Les contraintes, que nous nous sommes imposés, rendent ce projet ambitieux.

En effet il est difficile de passer d’une activité à l’autre, et contraignant d’organiser dans un laps de temps somme toute assez court, autant d’expéditions si différentes.
Cependant il nous semble que le GMHM peut relever ce challenge.

Le projet n’est pas figé et sera certainement appelé à évoluer. Nous voudrions associer d’autres pratiques comme le parapente, le para moteur, le ski alpinisme avec l’adjudant Sbalbi.

L’aventure humaine est aussi une dimension que nous voulons mettre en avant, soit en essayant d’associer des personnes extérieures au GMHM. Ce sera le cas pour le Mali puisque nous partirons avec Arnaud Petit, (champion du monde d’escalade en 96) que nous connaissons bien, soit par la rencontre des populations locales.

A travers ce projet, nous voulons contribuer à faire connaître l’alpinisme en expliquant d’une part ses différentes pratiques, mais aussi son éthique.

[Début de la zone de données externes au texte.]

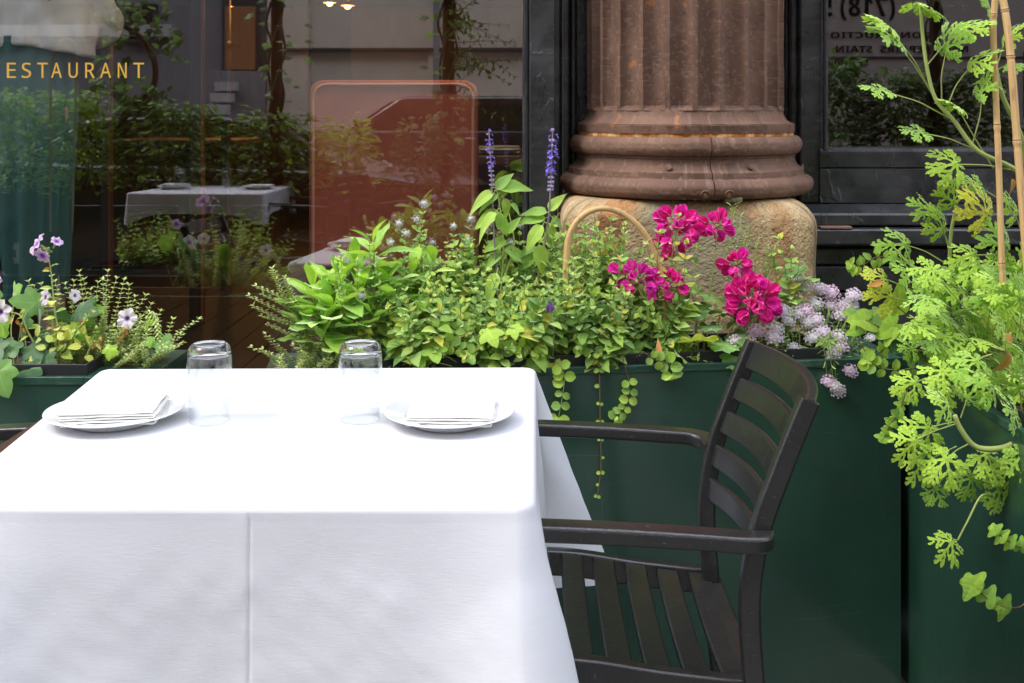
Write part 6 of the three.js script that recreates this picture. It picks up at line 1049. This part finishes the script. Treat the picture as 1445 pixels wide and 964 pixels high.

Dans un avenir plus ou moins proche alors que nous serons passés aux sept coins de la planète, peut-être qu’il ne restera qu’une aventure vécue ensemble avec beaucoup de difficultés surmontées mais aussi tous ces peuples et ces cultures rencontrés. Un kaléidoscope de notre terre. Une facette différente de notre Armée de Terre.